Pitchers knocked around in rough 7th inning

Perez, Wilhelmsen, Faulkner allow four Orioles homers, nine runs

April 16th, 2016

ARLINGTON -- Texas lefty Martin Perez pitched around catastrophe in the first inning, but he and two relievers weren't so lucky in the seventh of an 11-5 loss to Baltimore on Friday night.
Perez, Tom Wilhelmsen and Andrew Faulkner gave up four home runs, including two to Mark Trumbo, in a nine-run frame that spelled doom for Texas in Game 2 of a four-game set against the Orioles.
Perez, in a good spot for six-plus innings and ahead by four runs, left after facing two hitters in the inning, walking Chris Davis to open the seventh and then giving up a two-run homer to Trumbo.
"Martin was still in good shape" going out for the seventh, Texas manager Jeff Banister said. "We felt like he was one more good sinker away from getting another ground-ball double play."

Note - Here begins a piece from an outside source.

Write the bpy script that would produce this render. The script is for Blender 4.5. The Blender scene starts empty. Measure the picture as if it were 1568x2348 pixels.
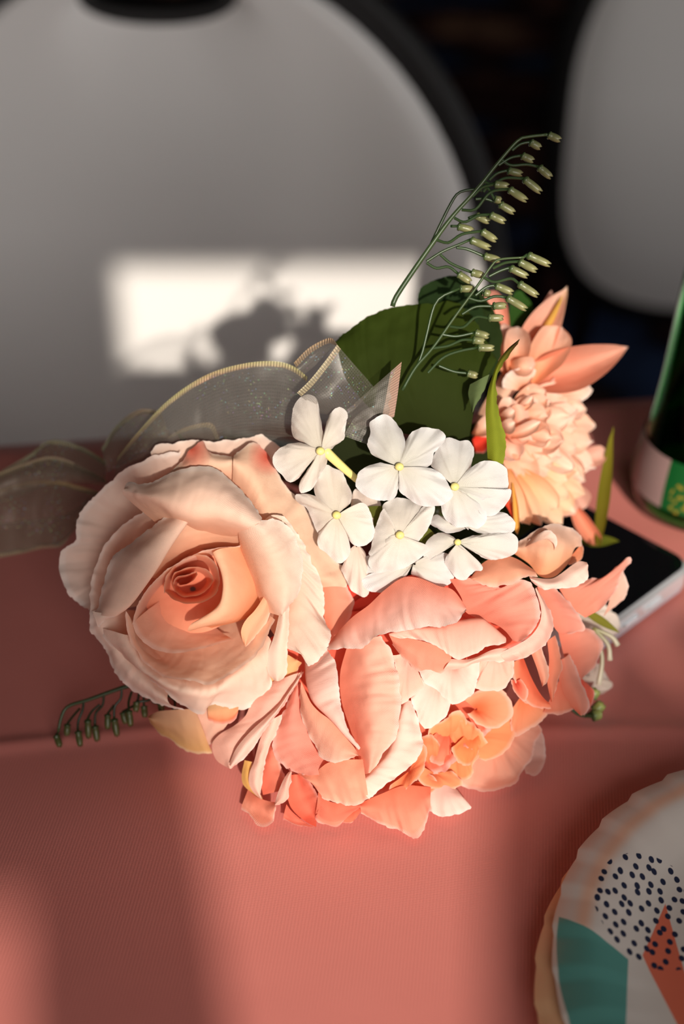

The Rangers had pulled three double plays to that point. There weren't any in the bag for a bullpen -- albeit thin from a heavy workload recently -- that had stranded 17 of 19 inherited runners over the last eight games entering play Friday. Wilhelmsen (1-1, 22.50 ERA) entered to stop the bleeding but instead opened up the wound, giving up four runs on five hits, including two home runs on successive at-bats.

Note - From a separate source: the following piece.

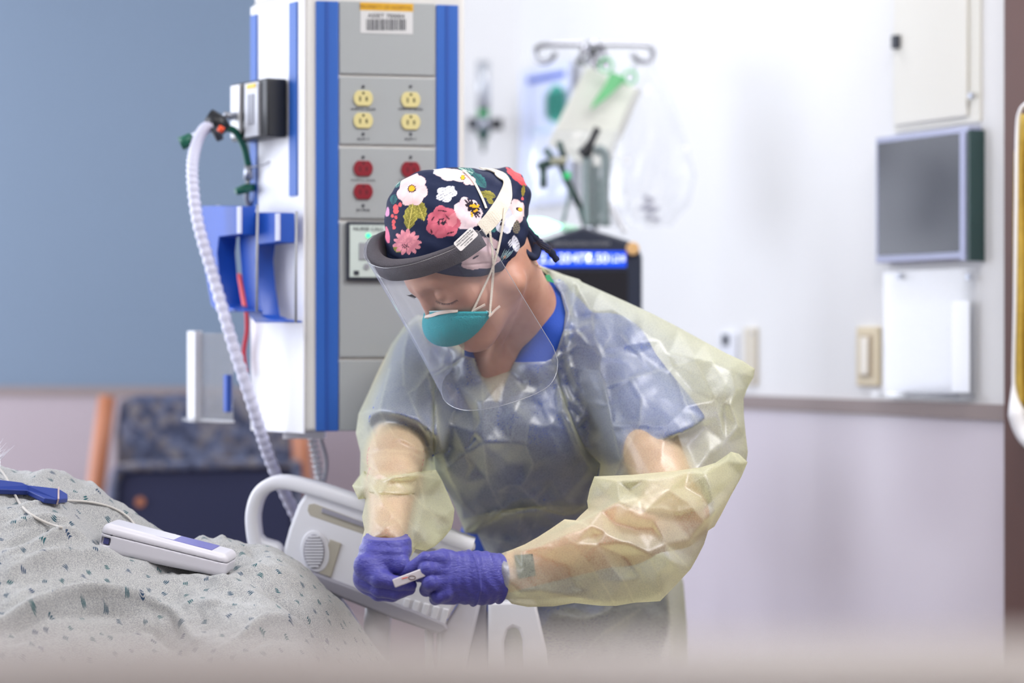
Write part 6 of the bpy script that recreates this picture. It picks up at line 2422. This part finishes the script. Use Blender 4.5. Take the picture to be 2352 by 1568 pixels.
L(bp.outputs[0], b.inputs['Normal'])

cover = mesh_np('hospital_gown', cov, CF, PRT, pat, label='grey hospital gown cloth printed with small teal leaf marks')
# arc-length uv so that the print keeps its size on the slopes
c3d = cov.reshape(nxg, nyg, 3)
base3 = np.stack([GX, GY, GZ], -1)
au = np.concatenate([np.zeros((1, nyg)), np.cumsum(np.linalg.norm(np.diff(base3, axis=0), axis=2), 0)], 0)
av = np.concatenate([np.zeros((nxg, 1)), np.cumsum(np.linalg.norm(np.diff(base3, axis=1), axis=2), 1)], 1)
uvl = cover.data.uv_layers.new(name='UVMap')
uvd = np.stack([au.reshape(-1)[CF.reshape(-1)], av.reshape(-1)[CF.reshape(-1)]], 1).astype(np.float32)
uvl.data.foreach_set('uv', uvd.ravel())
sl_ = cover.modifiers.new('thick', 'SOLIDIFY')
sl_.thickness = .002
sl_.offset = -1


# body under the cloth, head on the raised pillow outside the frame
def s_patient(p):
    d = s_ell(p, (-.86, 3.63, .76), (.27, .19, .13))
    d = smin(d, s_ell(p, (-.55, 3.62, .68), (.24, .19, .10)), .08)
    d = smin(d, s_cap(p, V3(-1.05, 3.62, .84), V3(-1.16, 3.62, .92), .06, .055), .05)
    q = p - V3(-1.27, 3.61, .99)
    d = smin(d, s_ell(q, (.115, .08, .095)), .03) if False else smin(d, s_ell(q, (0, 0, 0), (.115, .08, .098)), .03)
    d = smin(d, s_chain(p, [V3(-1.23, 3.61, 1.075), V3(-1.205, 3.61, 1.10), V3(-1.20, 3.61, 1.085)], [.012, .011, .012], .01), .015)
    d = smin(d, s_ell(p, (-1.17, 3.61, 1.045), (.022, .028, .02)), .02)
    return d


a_, f_ = surface(s_patient, (-1.5, 3.35, .5), (-.25, 3.9, 1.15), .009)
mesh_np('body', a_, f_, SKIN, pat)
MB().box((-1.30, 3.6, .86), (.36, .5, .11), (nrm(V3(1, 0, -.35)), V3(0, 1, 0), nrm(V3(.35, 0, 1)))).build('pillow', mat('pillow_white', (225, 228, 235), .9), bed, bevel=.04)
hb = MB()
rr_ = np.random.RandomState(9)
for i in range(130):
    r0 = V3(-1.0, 3.66, .975) + V3(rr_.uniform(0, .215), rr_.uniform(-.03, .02), rr_.uniform(-.012, .004))
    if i < 80:
        r0[0] = rr_.uniform(-.82, -.775)
    o_ = V3(rr_.uniform(-.012, .022), rr_.uniform(-.01, .01), rr_.uniform(.008, .034))
    hb.tube([r0 - o_ * .3, r0 + o_ * .5, r0 + o_ + V3(rr_.uniform(-.008, .008), 0, 0)], [.0005, .0004, .0001], 4)
hb.build('beard', mat('white_hair', (236, 238, 246), .5), pat, kind='stuff', label='wispy white beard')

# blue strap, leads, handheld unit
M['blued'] = mat('blue_lead_box', (34, 58, 140), .45)
zq = lambda x, y, Y: P(x, y, Y)
covBV = BVHTree.FromPolygons([tuple(v) for v in cov.tolist()], [tuple(q) for q in CF.tolist()])


def on(x, y, lift=.003):
    h = hit(covBV, x, y, 0)
    if h is None:
        return P(x, y, 3.66)
    d = nrm(P(x, y, 3.6) - V3(0, 0, CAMZ))
    return h[0] - d * lift * 1.5 + V3(0, 0, lift * .3)


bx = empty('lead_box', on(110, 1142), 'flat blue monitor lead box tucked in the cloth at the left edge', 'lead box')
a1, b1, c1, d1 = on(-60, 1112, .006), on(150, 1140, .006), on(158, 1160, .006), on(-60, 1140, .006)
nn_ = nrm(np.cross(b1 - a1, d1 - a1))
if nn_[1] > 0:
    nn_ = -nn_
MB().prism([on(-60, 1108, .006), on(48, 1122, .006), on(60, 1128, .006), on(132, 1136, .006), on(132, 1162, .006), on(100, 1158, .006), on(62, 1140, .006), on(-60, 1136, .006)], nn_ * .010).build('box_body', M['blued'], bx, bevel=.002)
MB().prism([on(133, 1136, .007), on(153, 1148, .007), on(153, 1158, .007), on(133, 1160, .007)], nn_ * .009).build('box_plug', M['blued'], bx, bevel=.002)
MB().prism([on(130, 1135, .008), on(133, 1135, .008), on(133, 1162, .008), on(129, 1162, .008)], nn_ * .011).build('box_seam', mat('pale_seam', (190, 170, 170), .6), bx)
M['lead'] = mat('lead_white', (200, 196, 190), .45)
ld = [on(*q, .004) for q in spline([np.array(q, float) for q in ((-10, 1070), (6, 1086), (22, 1112), (35, 1140), (52, 1168), (78, 1188), (110, 1204), (142, 1213))], 5)]
MB().tube(smooth_path(ld, 8), .0021, 8).build('lead_wire', M['lead'], smooth=True, label='thin white lead wire running from the left edge over the blue box', cat='wire')
ld = [on(*q, .004) for q in spline([np.array(q, float) for q in ((153, 1151), (190, 1152), (228, 1158), (262, 1168), (292, 1186), (306, 1202), (314, 1216))], 5)]
MB().tube(smooth_path(ld, 8), .0018, 8).build('lead_wire', M['lead'], smooth=True, label='thin white lead wire curving from the blue box to the handheld unit', cat='wire')

hu = empty('handheld_unit', on(385, 1300), 'white handheld control unit with purple top lying on the patterned cloth', 'handheld unit')
def s_box(q, h, r):
    d = np.abs(q) - (np.array(h) - r)
    return np.linalg.norm(np.maximum(d, 0), axis=1) + np.minimum(d.max(1), 0) - r


def s_unit(p, part):
    q = (p - DC) @ DR.T
    t = q[:, 0] / (DL / 2)
    q = q.copy()
    th = .0205 - .0030 * t
    q[:, 2] = q[:, 2] / (th / .0205) - .001
    q[:, 1] -= .034
    d = s_box(q, (DL / 2, .036, .0205), .011)
    sc = (p - DC) @ DR.T
    top_ = sc[:, 2] - (.0075 - .0015 * t)
    g_ = .0006 * np.exp(-(top_ / .0006) ** 2)
    d = d + g_
    dd = sc - V3(0, .034, .0205)
    if part == 1:
        return smax(d, -top_, .0003)
    w_ = s_box((p - DC) @ DR.T - V3(-DL / 2 + .010, .002, -.002), (.0075, .006, .0058), .002)
    d = smax(d, top_ + .0006, .0003)
    return smax(d, -w_, .0008)


UW = mat('unit_white', (214, 212, 220), .3)
lo_, hi_ = DC + V3(-.12, -.04, -.05), DC + V3(.12, .12, .06)
a_, f_ = surface(lambda p: s_unit(p, 0), lo_, hi_, .0016)
mesh_np('unit_base', a_, f_, UW, hu)
a_, f_ = surface(lambda p: s_unit(p, 1), lo_, hi_, .0016)
ut = mesh_np('unit_lid', a_, f_, UW, hu)


def dl(x, y, z):
    return DC + dax * x + ddp * y + dup * z


MB().prism([dl(-DL * .27, .006, .0212), dl(DL * .36, .006, .0188), dl(DL * .36, .060, .0188), dl(-DL * .27, .060, .0212)], dup * .0012).build('keypad', mat('unit_purple', (110, 108, 176), .35), ut, bevel=.0005)
MB().box(dl(-DL / 2 + .0105, .0045, -.002), (.008, .004, .009), (dax, ddp, dup)).build('end_window', mat('unit_window', (70, 72, 130), .3), hu)
MB().prism([dl(-DL / 2 + .016, -.0018, .008), dl(-DL / 2 + .019, -.0018, .0085), dl(-DL / 2 + .020, -.0018, .0135), dl(-DL / 2 + .0165, -.0018, .013)], ddp * .001).build('unit_mark', M['dark'], ut)

# ================================================================== foreground counter
ct_ = empty('counter', (0, 1.05, 0), 'beige counter ledge out of focus across the bottom foreground', 'counter')
M['beige'] = mat('beige_laminate', (146, 134, 127), .5, noise=.03, nscale=5)
MB().box((.15, 1.06, .996), (2.6, .17, .03)).build('counter_top', M['beige'], ct_, bevel=.008)
MB().box((.15, 1.07, .4885), (2.5, .10, .975)).build('counter_front', M['beige'], ct_, bevel=.004)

Jonathan Schoop's two-run home run tied the game at 5, and Nolan Reimold followed to give the Orioles a lead.
Baltimore wasn't done with Texas' bullpen.

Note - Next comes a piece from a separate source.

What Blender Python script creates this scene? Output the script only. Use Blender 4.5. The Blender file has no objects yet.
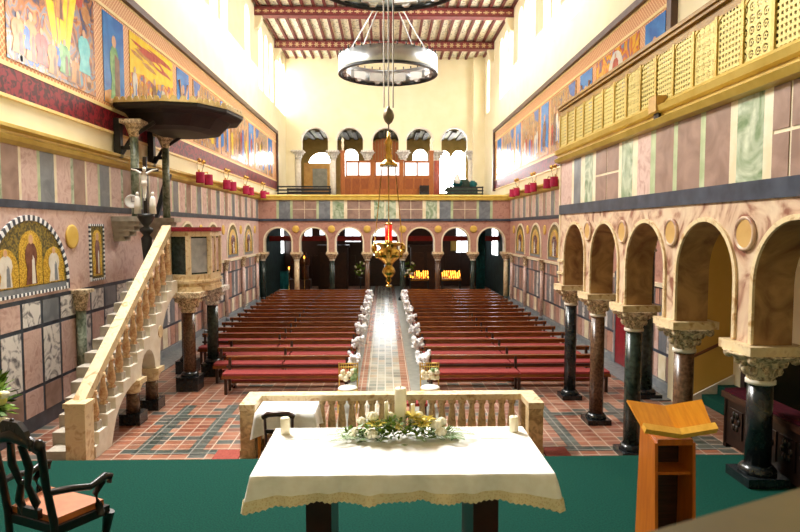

Faulkner entered and walked Davis -- his second free pass of the frame -- to put runners at first and second for Trumbo, who smacked his second home run of the inning.
The big right-hander accounted for five RBIs in the inning.
In all, the Orioles smacked five home runs between the seventh and eighth (Schoop hit another, off Faulkner, his third career game with multiple homers). Wilhelmsen and Faulkner combined to give up eight runs on seven hits and a walk in 57 pitches thrown.
"We were thin in the bullpen," Banister said. "We needed Tom to come in and get those outs there. They didn't miss much … rough inning all the way around."
Perez made the pitches to get out of a pinch in the first, giving up a leadoff double to Joey Rickard, a walk to Manny Machado and a run-scoring single to Adam Jones. But the Texas lefty struck out the next three hitters -- Davis, Trumbo and J.J. Hardy.
In taking a no-decision, Perez is winless despite quality starts in each of his three starts this season. The lefty from Venezuela now has quality starts in 11 of his past 14 regular-season outings, dating to August.
He also kept alive an impressive streak for Texas starters, who have now allowed three runs or less in 12 consecutive starts to start the season, the longest such streak in club history and the longest since Boston's 16 straight to open the 2013 season.
It's a rare occurrence. Before the Red Sox, no team had put together a streak of 12 or more since Milwaukee in 1990. Since 1913, there have been just 11 streaks of 11 or more quality starts to begin a season in the AL.